Sunday, November 18, 2012

Diablo III Ban

I read this on Blizzard's site this morning:
We've recently issued several rounds of account bans for cheating in Diablo III. In each of these cases players used a hack program for exploitive purposes, for example to zoom out their game view and kill monsters that were beyond the normal range at which AI is triggered. As we do with all Blizzard games, we will continue to monitor Diablo III for cheating and take action as needed.

First, I don't like Diablo III as much as the previous titles. I have the original Diablo game plus Diable II and the expansion. I hesitated for a long time on buying D3 because of the "always connected" requirement but after playing the game for 2 months, the main problem is that the game is boring. The difficulty ramp is lame... the game is too easy at first, then gets way to hard. My guess is that Blizzard wants you to buy better items on its Auction House with real cash, where they make a commission. So after paying $60 for a game, you can only play it when connected to the Internet, and you have to spend more money or otherwise keep dying in-game. I'm too old for this crap...

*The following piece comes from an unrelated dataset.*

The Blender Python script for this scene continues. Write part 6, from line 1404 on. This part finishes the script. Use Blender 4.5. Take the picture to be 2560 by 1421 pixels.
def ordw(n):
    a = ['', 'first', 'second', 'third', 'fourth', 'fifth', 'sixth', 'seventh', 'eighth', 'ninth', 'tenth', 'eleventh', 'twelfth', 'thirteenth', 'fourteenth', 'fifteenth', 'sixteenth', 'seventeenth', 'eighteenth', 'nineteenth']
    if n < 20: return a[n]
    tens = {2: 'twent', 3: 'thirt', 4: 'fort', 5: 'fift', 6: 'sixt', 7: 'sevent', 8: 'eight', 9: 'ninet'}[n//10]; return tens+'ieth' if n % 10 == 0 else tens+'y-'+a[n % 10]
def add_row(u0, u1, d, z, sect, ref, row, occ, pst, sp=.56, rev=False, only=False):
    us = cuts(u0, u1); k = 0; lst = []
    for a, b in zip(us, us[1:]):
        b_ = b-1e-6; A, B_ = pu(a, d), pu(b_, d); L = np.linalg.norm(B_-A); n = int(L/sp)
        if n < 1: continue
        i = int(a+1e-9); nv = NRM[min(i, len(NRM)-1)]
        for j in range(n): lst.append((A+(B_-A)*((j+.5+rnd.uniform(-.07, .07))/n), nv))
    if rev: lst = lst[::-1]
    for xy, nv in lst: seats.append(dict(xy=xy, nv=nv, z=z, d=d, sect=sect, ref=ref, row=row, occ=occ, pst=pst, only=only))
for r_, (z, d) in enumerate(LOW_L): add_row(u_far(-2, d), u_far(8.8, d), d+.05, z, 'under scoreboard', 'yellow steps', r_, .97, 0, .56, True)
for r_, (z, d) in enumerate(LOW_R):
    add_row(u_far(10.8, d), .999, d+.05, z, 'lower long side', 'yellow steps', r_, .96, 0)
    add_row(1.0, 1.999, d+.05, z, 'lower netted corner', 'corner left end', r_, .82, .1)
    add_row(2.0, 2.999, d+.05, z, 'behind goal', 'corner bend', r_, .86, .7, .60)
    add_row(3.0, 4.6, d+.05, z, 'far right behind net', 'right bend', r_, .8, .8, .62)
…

Anyway, I wonder what happens when you are banned? I think I used "trainers" for D2 since the single player games/characters were not authenticated and were local to your computer. Does the D3 ban only affect your existing characters or to the entire game? Since your registration key is linked to your account, does that mean you can't play the game anymore? Does Blizzard refund the $60 (or whatever you paid)? Does it impact all your other games, like Starcraft II, that is linked to your Battle Net account?

I'm very disappointed in Blizzard. I also have bought every other Blizzard game except for World of Warcraft, but I'll probably pass on the next SC2 release... didn't realize I paid $60 for 1/3 of a game when I bought SC2. To think some executive is probably sitting in my old office in Irvine (Blizzard took over our office space when Broadcom moved to its new campus by UCI).